そして、このスタックの中でもイベントの目玉として取り上げられたのが、2025年7月から一般提供を開始する「Marketing Cloud Next」である。元々、Marketing Cloudは、2013年に買収したExactTargetを中核とする製品で、その後に買収した複数の製品の統合を経て、強化を続けてきた。世界的に多くのユーザーを抱える。一方、新しいMarketing Cloud Next は、Agentic Marketingを実現できるよう、Data Cloudを組み込んだマーケターのための次世代アプリケーションになる。

Marketing Cloud Nextにより、顧客体験は大きく変わる。というのも、Data Cloudからゼロコピー/ゼロETLでデータにアクセスし、パーソナライズしたコンテンツを提供できるよう、パーソナライゼーションエンジンを再構築したためだ。

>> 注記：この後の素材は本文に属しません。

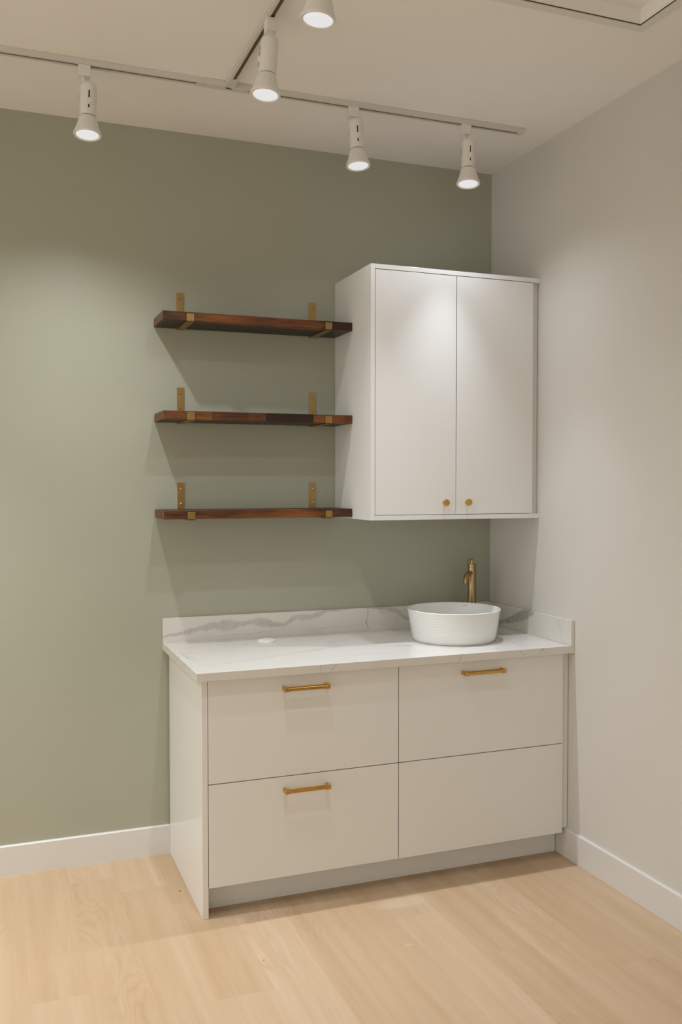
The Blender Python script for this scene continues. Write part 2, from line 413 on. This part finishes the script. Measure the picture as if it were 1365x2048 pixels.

また、Data Cloud上にMarketing Cloud Nextを構築したことで、マーケティング組織は、アッパーファネルの領域だけでなく、セールス、コマース、カスタマーサービスなどがカバーする領域も含め、ファネル全体へのシームレスな接続ができるようになった。
Marketing Cloud Nextを提供開始するからと言って、旧Marketing Cloudがなくなるわけではない。これまでMarketing Cloudを利用してきた企業のマーケティング組織には、Journey Builderを使って作成した多くのキャンペーン資産が蓄積されている。新しくMarketing Cloudを採用する場合はNextから利用すればいいが、既存顧客に対しては、これまでのキャンペーン資産を流用したい場合に備えて、セールスフォースは2つのツールを併用できるようにした。